■ **DIRECTIVE**:
Filter the entries, keeping every line with the word "part".

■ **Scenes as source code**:
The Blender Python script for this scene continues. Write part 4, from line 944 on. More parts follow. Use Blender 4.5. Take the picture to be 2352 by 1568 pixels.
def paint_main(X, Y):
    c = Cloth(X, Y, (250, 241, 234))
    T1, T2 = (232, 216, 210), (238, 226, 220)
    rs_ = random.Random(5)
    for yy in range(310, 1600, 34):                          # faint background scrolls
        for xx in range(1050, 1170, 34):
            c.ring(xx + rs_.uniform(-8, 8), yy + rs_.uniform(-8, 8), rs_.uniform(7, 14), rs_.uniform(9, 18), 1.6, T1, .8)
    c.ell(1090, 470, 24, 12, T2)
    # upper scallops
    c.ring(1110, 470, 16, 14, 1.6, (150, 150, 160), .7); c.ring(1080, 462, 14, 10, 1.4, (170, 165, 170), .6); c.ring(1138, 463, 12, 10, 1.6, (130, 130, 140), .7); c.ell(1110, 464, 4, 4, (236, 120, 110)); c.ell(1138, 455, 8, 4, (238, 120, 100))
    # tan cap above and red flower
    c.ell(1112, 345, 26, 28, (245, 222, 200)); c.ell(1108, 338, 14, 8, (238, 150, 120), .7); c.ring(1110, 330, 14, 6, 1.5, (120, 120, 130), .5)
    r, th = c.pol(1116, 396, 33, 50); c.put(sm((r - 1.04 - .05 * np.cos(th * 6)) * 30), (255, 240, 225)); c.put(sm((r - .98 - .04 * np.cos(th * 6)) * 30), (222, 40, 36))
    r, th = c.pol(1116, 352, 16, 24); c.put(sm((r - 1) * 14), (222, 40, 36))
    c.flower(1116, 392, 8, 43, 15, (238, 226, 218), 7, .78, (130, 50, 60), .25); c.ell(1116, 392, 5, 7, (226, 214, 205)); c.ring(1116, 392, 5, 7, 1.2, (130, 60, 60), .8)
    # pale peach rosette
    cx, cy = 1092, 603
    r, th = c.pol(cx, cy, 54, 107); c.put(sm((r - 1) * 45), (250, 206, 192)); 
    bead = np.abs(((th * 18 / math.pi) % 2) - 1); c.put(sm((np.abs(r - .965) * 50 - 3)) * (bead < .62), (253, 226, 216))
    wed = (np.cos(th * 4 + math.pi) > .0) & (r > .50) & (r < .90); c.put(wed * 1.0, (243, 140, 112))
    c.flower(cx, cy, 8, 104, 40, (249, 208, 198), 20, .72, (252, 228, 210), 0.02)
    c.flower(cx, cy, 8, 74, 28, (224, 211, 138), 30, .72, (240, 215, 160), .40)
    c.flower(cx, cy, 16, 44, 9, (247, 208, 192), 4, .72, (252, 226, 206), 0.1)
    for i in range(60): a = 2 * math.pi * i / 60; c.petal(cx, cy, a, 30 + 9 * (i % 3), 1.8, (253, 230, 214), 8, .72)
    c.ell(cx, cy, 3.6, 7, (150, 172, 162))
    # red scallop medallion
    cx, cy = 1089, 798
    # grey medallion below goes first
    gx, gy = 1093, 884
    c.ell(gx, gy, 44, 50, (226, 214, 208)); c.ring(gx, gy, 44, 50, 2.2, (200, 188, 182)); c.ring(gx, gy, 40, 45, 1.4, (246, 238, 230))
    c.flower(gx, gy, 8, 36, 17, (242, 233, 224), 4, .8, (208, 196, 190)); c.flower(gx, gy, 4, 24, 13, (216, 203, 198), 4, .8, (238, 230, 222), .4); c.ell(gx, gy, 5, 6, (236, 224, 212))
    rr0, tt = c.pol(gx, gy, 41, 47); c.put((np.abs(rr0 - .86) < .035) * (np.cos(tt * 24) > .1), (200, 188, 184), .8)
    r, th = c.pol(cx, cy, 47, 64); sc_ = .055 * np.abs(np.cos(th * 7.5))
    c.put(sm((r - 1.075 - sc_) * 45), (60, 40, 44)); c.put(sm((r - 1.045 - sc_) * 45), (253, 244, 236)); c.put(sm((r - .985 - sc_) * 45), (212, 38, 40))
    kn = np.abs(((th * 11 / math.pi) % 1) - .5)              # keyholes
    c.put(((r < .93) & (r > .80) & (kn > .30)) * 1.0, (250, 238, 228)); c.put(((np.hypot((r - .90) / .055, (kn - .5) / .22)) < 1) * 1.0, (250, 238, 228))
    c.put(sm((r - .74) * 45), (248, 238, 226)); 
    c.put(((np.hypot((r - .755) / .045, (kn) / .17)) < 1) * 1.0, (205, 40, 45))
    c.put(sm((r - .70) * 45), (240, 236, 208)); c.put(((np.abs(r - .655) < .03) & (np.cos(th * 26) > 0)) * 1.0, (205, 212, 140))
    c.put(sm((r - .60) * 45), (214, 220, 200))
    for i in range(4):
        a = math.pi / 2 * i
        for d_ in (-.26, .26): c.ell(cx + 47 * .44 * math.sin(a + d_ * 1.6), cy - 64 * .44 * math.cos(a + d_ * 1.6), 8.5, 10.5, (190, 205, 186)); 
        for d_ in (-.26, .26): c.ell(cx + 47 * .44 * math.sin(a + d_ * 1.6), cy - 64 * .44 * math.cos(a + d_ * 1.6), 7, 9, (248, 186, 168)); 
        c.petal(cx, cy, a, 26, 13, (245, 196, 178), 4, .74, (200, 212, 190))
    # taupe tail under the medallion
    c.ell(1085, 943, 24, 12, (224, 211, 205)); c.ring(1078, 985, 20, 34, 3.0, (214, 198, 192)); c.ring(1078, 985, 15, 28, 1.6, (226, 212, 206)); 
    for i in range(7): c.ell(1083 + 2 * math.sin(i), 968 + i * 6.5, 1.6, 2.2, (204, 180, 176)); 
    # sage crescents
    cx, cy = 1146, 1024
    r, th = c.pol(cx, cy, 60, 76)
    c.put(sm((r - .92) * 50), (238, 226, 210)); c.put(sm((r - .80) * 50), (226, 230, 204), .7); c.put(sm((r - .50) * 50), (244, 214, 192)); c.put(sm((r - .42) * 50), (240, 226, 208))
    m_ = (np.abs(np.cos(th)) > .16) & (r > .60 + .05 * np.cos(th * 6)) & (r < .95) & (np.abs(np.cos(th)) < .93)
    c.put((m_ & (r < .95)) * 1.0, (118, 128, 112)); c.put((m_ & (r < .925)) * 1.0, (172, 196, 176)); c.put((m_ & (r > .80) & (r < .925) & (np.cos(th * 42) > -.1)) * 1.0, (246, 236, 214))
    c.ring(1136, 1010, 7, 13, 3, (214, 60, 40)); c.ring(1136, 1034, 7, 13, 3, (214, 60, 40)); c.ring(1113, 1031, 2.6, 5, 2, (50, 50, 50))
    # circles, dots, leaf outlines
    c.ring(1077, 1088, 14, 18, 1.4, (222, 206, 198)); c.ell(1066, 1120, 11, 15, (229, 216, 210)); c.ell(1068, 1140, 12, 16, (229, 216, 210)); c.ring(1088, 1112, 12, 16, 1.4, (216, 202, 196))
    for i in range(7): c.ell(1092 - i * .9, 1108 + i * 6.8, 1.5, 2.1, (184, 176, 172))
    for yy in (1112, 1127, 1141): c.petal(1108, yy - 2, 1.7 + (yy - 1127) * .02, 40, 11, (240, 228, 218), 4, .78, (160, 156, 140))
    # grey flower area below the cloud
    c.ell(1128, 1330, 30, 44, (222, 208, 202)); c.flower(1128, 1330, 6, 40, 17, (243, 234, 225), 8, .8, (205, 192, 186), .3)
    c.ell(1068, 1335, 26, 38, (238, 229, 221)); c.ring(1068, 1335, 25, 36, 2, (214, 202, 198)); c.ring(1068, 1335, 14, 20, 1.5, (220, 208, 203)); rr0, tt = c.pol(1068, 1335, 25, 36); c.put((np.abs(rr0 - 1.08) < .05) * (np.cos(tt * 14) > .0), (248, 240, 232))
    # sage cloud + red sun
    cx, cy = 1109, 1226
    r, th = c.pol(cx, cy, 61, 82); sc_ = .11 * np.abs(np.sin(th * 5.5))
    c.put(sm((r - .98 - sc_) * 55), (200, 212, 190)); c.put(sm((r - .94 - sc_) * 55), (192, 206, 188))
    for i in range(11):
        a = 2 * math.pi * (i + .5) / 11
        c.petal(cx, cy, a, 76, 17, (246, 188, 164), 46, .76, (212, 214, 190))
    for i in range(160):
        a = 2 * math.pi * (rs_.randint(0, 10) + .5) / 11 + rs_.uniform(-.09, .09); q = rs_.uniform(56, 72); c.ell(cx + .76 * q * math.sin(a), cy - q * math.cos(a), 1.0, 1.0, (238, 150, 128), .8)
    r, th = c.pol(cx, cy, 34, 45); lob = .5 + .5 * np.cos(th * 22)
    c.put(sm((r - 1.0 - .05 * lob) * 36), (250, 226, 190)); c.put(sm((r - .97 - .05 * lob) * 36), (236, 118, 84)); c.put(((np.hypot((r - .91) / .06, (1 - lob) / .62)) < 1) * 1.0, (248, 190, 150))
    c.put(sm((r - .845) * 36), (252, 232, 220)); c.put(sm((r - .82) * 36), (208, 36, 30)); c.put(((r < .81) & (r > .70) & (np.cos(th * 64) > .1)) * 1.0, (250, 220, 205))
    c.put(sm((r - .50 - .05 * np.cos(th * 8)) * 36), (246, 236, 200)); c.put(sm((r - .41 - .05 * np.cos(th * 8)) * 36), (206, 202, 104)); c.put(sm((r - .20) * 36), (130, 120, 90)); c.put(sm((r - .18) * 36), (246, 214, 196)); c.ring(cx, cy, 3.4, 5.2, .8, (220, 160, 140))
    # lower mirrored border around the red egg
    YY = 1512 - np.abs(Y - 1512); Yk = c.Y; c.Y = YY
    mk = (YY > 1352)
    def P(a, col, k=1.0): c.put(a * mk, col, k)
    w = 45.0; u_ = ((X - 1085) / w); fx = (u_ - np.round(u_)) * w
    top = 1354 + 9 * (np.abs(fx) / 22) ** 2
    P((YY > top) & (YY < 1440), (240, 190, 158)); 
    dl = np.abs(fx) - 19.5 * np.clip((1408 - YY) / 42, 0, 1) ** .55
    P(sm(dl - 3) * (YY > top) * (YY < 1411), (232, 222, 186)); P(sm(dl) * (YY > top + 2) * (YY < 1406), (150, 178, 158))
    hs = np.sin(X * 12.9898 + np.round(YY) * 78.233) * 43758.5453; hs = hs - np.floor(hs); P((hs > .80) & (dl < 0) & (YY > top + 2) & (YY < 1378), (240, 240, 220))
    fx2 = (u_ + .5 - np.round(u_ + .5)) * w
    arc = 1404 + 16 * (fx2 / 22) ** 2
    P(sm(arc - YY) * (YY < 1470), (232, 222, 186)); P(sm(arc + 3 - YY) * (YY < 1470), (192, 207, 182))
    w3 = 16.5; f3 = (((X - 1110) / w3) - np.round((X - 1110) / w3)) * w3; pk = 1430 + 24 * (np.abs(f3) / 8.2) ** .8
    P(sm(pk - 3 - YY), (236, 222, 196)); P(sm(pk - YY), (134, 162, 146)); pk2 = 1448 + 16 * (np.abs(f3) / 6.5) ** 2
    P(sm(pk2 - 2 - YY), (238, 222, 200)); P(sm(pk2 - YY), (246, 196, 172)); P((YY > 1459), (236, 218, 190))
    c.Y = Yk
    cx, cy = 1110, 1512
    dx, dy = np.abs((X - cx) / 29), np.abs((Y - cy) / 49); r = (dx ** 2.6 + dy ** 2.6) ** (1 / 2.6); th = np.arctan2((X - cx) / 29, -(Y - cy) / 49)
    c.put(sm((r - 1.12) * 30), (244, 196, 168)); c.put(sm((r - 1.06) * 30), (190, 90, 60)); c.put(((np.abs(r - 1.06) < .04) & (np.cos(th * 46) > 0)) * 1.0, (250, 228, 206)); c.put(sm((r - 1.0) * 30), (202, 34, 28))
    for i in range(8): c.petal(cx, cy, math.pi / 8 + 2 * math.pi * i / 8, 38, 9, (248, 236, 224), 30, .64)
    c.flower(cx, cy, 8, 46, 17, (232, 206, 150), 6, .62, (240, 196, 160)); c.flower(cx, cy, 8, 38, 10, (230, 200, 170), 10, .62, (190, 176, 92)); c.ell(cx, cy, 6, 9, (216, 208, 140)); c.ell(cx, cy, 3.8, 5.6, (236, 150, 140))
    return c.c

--

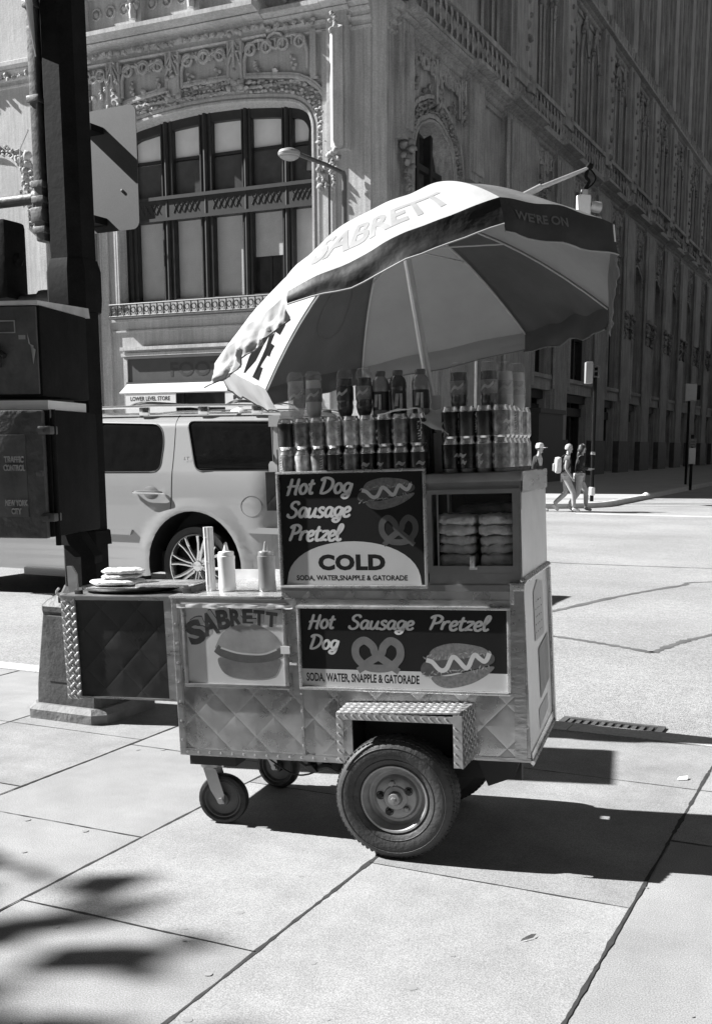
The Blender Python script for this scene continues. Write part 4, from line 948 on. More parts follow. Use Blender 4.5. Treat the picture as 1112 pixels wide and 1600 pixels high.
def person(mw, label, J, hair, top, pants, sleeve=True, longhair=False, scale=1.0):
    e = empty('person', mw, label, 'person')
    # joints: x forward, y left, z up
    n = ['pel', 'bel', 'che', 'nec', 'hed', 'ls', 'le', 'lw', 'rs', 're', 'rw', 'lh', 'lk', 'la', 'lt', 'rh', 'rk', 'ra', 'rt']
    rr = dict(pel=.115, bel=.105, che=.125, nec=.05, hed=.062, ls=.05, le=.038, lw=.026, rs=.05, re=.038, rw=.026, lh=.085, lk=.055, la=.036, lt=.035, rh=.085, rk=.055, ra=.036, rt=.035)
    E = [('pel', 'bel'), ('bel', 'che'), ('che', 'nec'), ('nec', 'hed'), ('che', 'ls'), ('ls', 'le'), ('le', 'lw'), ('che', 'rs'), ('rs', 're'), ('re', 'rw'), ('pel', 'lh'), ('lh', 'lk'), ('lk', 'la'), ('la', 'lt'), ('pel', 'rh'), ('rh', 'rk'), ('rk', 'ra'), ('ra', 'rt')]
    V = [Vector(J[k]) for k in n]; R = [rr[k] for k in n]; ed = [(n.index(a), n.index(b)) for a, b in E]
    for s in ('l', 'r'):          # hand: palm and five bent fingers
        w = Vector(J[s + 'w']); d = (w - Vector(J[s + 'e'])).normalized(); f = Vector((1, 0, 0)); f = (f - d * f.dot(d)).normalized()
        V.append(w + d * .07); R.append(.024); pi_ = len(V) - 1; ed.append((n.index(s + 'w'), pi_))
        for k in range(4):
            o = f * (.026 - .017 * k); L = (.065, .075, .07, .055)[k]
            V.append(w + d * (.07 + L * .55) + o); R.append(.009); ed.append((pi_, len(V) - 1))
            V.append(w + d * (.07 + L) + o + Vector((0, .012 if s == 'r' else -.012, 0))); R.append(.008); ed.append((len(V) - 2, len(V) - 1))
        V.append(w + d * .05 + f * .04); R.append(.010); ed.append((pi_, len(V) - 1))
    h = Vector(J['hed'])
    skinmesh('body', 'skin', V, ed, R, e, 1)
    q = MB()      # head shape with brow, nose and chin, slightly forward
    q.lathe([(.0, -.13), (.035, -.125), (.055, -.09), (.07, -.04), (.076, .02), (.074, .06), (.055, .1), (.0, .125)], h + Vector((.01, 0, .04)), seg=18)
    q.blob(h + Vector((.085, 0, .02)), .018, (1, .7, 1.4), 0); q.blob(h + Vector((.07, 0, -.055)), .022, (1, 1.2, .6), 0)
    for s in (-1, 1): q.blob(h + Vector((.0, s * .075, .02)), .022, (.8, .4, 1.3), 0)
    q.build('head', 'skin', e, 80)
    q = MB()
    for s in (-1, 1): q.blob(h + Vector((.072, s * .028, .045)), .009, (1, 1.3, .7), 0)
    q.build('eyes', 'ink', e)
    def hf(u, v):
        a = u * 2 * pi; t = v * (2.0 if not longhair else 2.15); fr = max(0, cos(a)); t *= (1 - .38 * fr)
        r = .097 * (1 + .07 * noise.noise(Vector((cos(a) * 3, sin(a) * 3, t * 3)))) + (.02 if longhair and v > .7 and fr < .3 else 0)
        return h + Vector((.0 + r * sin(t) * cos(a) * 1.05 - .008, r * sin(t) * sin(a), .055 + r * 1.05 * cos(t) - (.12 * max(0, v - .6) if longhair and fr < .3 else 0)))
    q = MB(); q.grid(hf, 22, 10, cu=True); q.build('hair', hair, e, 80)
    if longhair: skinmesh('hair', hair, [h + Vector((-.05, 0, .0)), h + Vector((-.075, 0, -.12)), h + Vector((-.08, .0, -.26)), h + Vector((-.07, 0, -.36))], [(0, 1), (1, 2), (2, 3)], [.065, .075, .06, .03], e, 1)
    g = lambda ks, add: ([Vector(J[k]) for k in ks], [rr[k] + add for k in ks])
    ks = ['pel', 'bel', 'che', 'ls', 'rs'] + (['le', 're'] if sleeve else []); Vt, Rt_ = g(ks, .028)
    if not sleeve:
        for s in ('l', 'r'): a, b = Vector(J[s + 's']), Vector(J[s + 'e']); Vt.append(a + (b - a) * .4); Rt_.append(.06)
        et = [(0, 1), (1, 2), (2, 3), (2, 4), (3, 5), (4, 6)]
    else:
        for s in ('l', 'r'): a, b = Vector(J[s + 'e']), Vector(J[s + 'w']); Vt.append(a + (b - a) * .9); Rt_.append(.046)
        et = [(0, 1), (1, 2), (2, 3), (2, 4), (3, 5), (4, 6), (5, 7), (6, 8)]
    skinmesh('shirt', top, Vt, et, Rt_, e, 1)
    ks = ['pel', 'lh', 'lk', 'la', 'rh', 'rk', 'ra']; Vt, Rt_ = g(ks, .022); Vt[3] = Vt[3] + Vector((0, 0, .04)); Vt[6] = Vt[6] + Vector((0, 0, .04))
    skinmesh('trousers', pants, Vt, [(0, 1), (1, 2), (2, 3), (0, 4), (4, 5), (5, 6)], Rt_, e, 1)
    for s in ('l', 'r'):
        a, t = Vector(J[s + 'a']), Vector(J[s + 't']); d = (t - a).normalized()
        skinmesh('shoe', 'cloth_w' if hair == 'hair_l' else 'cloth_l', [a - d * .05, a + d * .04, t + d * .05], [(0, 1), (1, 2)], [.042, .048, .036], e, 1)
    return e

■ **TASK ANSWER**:
The Blender Python script for this scene continues. Write part 4, from line 944 on. More parts follow. Use Blender 4.5. Take the picture to be 2352 by 1568 pixels.
The Blender Python script for this scene continues. Write part 4, from line 948 on. More parts follow. Use Blender 4.5. Treat the picture as 1112 pixels wide and 1600 pixels high.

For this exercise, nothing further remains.